The ‘Trojan Horse’ scandal refers to allegations by May that Gove was responsible for Islamists being allowed to take control of Birmingham schools.
May’s special advisor Fiona Cunningham was forced to resign over the public release of a letter from May to Gove in which she laid the responsibility for this crisis firmly on his shoulders.
Labour Shadow Home Secretary Yvette Cooper asked in the special question time in parliament yesterday: ‘We ask the Home Secretary to make a statement regarding her conduct regarding the government’s action in and around preventing extremism.
‘The Home Secretary has to answer specific questions for her conduct in this process and particularly about the letter she wrote to the Education Secretary which the Home Office released and which has made it harder to get that joint working in place. She said that she did not authorise the publication of the letter on the website but then why did she not insist that the letter was removed, rather then leaving it in place on the Home Office website for three days.’
She added: ‘Section 251 of the Ministerial Code makes it clear that the privacy of opinions expressed in cabinet and ministerial correspondence should be maintained. So did she and her department break the Ministerial Code?’
May responded by vehemently denying all responsibility stating: ‘I can tell her, as the Cabinet Secretary and the Prime Minister concluded, I did not break the code and as she has no evidence that I did, she should withdraw any allegations.’
Replying to the publication on the website she stated: ‘She asked about the letter and its presence on the website and why action wasn’t taken but action was taken immediately because the Prime Minister asked the Cabinet Secretary to investigate.’
But as the debate continued it was clear that neither Yvette Cooper nor any other Labour MP was going to press the Tory ministers on these issues.

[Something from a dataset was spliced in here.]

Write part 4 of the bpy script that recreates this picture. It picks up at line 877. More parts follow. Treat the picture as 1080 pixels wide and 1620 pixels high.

Labour MP Dennis Skinner stated: ‘If the Home Secretary’s case is so convincing why did she not manage to convince the Secretary of State for Education. Is it because there is an alternative agenda in the Tory party and that is, in the post election, the nasty party are getting ready for a succession battle and the Home Secretary is battling with the State for Education. That’s what’s really happening, that’s the truth. She might not like it but that is what the people out there think.’